→ Available data:
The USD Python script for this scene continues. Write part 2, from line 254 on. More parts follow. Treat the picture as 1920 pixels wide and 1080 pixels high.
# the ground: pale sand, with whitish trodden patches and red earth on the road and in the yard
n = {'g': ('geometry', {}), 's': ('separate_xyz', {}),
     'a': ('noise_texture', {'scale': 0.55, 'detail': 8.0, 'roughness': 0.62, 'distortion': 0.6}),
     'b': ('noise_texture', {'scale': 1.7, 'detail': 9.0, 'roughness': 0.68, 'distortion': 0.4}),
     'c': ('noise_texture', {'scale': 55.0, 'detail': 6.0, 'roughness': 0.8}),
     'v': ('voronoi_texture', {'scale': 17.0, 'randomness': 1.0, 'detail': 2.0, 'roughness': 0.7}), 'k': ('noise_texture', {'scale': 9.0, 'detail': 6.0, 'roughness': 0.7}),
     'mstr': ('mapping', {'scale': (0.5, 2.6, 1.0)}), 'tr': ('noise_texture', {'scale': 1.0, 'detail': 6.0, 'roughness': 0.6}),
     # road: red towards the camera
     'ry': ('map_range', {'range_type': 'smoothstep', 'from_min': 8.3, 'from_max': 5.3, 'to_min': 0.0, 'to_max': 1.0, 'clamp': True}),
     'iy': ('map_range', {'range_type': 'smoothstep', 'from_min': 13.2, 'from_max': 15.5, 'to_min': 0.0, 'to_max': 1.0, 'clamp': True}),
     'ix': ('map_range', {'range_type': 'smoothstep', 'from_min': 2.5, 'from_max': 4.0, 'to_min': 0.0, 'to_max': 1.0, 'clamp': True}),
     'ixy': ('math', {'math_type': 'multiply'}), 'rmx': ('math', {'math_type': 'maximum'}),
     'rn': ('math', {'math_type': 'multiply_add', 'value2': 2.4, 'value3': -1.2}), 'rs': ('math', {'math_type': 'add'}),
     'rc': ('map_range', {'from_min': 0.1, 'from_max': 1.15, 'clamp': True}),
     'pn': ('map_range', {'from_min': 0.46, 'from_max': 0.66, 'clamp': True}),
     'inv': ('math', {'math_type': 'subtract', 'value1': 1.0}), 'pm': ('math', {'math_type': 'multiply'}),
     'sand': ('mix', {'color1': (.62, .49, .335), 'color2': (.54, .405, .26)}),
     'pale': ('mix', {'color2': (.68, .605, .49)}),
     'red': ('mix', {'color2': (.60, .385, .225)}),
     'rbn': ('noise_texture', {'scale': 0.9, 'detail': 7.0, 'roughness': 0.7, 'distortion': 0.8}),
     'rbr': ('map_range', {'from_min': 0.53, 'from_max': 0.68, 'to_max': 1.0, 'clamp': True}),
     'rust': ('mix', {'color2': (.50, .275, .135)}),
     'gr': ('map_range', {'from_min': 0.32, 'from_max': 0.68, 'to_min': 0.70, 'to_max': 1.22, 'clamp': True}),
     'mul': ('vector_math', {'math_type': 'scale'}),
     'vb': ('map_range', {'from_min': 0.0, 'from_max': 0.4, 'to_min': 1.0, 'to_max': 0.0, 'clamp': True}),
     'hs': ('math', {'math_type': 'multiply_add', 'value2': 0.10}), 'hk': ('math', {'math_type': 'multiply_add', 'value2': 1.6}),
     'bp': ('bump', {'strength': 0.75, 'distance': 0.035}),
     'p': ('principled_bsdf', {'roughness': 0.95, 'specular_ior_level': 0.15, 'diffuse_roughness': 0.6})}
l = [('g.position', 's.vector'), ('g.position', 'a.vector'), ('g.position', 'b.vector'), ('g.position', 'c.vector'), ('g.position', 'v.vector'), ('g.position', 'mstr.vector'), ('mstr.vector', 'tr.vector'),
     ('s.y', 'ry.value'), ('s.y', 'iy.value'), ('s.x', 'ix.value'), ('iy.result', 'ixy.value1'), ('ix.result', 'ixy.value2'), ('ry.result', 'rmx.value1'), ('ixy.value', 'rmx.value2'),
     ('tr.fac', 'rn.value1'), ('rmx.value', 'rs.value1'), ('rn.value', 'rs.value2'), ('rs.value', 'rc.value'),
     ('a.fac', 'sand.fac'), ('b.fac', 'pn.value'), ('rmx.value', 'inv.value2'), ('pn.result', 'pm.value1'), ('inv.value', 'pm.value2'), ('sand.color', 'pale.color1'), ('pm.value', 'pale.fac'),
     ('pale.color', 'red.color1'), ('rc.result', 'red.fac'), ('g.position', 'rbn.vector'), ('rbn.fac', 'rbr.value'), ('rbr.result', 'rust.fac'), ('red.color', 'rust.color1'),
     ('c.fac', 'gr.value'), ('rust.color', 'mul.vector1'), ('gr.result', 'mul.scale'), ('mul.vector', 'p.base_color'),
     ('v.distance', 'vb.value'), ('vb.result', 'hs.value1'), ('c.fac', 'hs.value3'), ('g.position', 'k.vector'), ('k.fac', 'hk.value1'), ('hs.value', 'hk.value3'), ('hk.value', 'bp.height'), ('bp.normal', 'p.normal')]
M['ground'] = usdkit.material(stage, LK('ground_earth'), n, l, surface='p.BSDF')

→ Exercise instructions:
Each line above must be printed exactly as it appears.

→ Expected answer:
The USD Python script for this scene continues. Write part 2, from line 254 on. More parts follow. Treat the picture as 1920 pixels wide and 1080 pixels high.
# the ground: pale sand, with whitish trodden patches and red earth on the road and in the yard
n = {'g': ('geometry', {}), 's': ('separate_xyz', {}),
     'a': ('noise_texture', {'scale': 0.55, 'detail': 8.0, 'roughness': 0.62, 'distortion': 0.6}),
     'b': ('noise_texture', {'scale': 1.7, 'detail': 9.0, 'roughness': 0.68, 'distortion': 0.4}),
     'c': ('noise_texture', {'scale': 55.0, 'detail': 6.0, 'roughness': 0.8}),
     'v': ('voronoi_texture', {'scale': 17.0, 'randomness': 1.0, 'detail': 2.0, 'roughness': 0.7}), 'k': ('noise_texture', {'scale': 9.0, 'detail': 6.0, 'roughness': 0.7}),
     'mstr': ('mapping', {'scale': (0.5, 2.6, 1.0)}), 'tr': ('noise_texture', {'scale': 1.0, 'detail': 6.0, 'roughness': 0.6}),
     # road: red towards the camera
     'ry': ('map_range', {'range_type': 'smoothstep', 'from_min': 8.3, 'from_max': 5.3, 'to_min': 0.0, 'to_max': 1.0, 'clamp': True}),
     'iy': ('map_range', {'range_type': 'smoothstep', 'from_min': 13.2, 'from_max': 15.5, 'to_min': 0.0, 'to_max': 1.0, 'clamp': True}),
     'ix': ('map_range', {'range_type': 'smoothstep', 'from_min': 2.5, 'from_max': 4.0, 'to_min': 0.0, 'to_max': 1.0, 'clamp': True}),
     'ixy': ('math', {'math_type': 'multiply'}), 'rmx': ('math', {'math_type': 'maximum'}),
     'rn': ('math', {'math_type': 'multiply_add', 'value2': 2.4, 'value3': -1.2}), 'rs': ('math', {'math_type': 'add'}),
     'rc': ('map_range', {'from_min': 0.1, 'from_max': 1.15, 'clamp': True}),
     'pn': ('map_range', {'from_min': 0.46, 'from_max': 0.66, 'clamp': True}),
     'inv': ('math', {'math_type': 'subtract', 'value1': 1.0}), 'pm': ('math', {'math_type': 'multiply'}),
     'sand': ('mix', {'color1': (.62, .49, .335), 'color2': (.54, .405, .26)}),
     'pale': ('mix', {'color2': (.68, .605, .49)}),
     'red': ('mix', {'color2': (.60, .385, .225)}),
     'rbn': ('noise_texture', {'scale': 0.9, 'detail': 7.0, 'roughness': 0.7, 'distortion': 0.8}),
     'rbr': ('map_range', {'from_min': 0.53, 'from_max': 0.68, 'to_max': 1.0, 'clamp': True}),
     'rust': ('mix', {'color2': (.50, .275, .135)}),
     'gr': ('map_range', {'from_min': 0.32, 'from_max': 0.68, 'to_min': 0.70, 'to_max': 1.22, 'clamp': True}),
     'mul': ('vector_math', {'math_type': 'scale'}),
     'vb': ('map_range', {'from_min': 0.0, 'from_max': 0.4, 'to_min': 1.0, 'to_max': 0.0, 'clamp': True}),
     'hs': ('math', {'math_type': 'multiply_add', 'value2': 0.10}), 'hk': ('math', {'math_type': 'multiply_add', 'value2': 1.6}),
     'bp': ('bump', {'strength': 0.75, 'distance': 0.035}),
     'p': ('principled_bsdf', {'roughness': 0.95, 'specular_ior_level': 0.15, 'diffuse_roughness': 0.6})}
l = [('g.position', 's.vector'), ('g.position', 'a.vector'), ('g.position', 'b.vector'), ('g.position', 'c.vector'), ('g.position', 'v.vector'), ('g.position', 'mstr.vector'), ('mstr.vector', 'tr.vector'),
     ('s.y', 'ry.value'), ('s.y', 'iy.value'), ('s.x', 'ix.value'), ('iy.result', 'ixy.value1'), ('ix.result', 'ixy.value2'), ('ry.result', 'rmx.value1'), ('ixy.value', 'rmx.value2'),
     ('tr.fac', 'rn.value1'), ('rmx.value', 'rs.value1'), ('rn.value', 'rs.value2'), ('rs.value', 'rc.value'),
     ('a.fac', 'sand.fac'), ('b.fac', 'pn.value'), ('rmx.value', 'inv.value2'), ('pn.result', 'pm.value1'), ('inv.value', 'pm.value2'), ('sand.color', 'pale.color1'), ('pm.value', 'pale.fac'),
     ('pale.color', 'red.color1'), ('rc.result', 'red.fac'), ('g.position', 'rbn.vector'), ('rbn.fac', 'rbr.value'), ('rbr.result', 'rust.fac'), ('red.color', 'rust.color1'),
     ('c.fac', 'gr.value'), ('rust.color', 'mul.vector1'), ('gr.result', 'mul.scale'), ('mul.vector', 'p.base_color'),
     ('v.distance', 'vb.value'), ('vb.result', 'hs.value1'), ('c.fac', 'hs.value3'), ('g.position', 'k.vector'), ('k.fac', 'hk.value1'), ('hs.value', 'hk.value3'), ('hk.value', 'bp.height'), ('bp.normal', 'p.normal')]
M['ground'] = usdkit.material(stage, LK('ground_earth'), n, l, surface='p.BSDF')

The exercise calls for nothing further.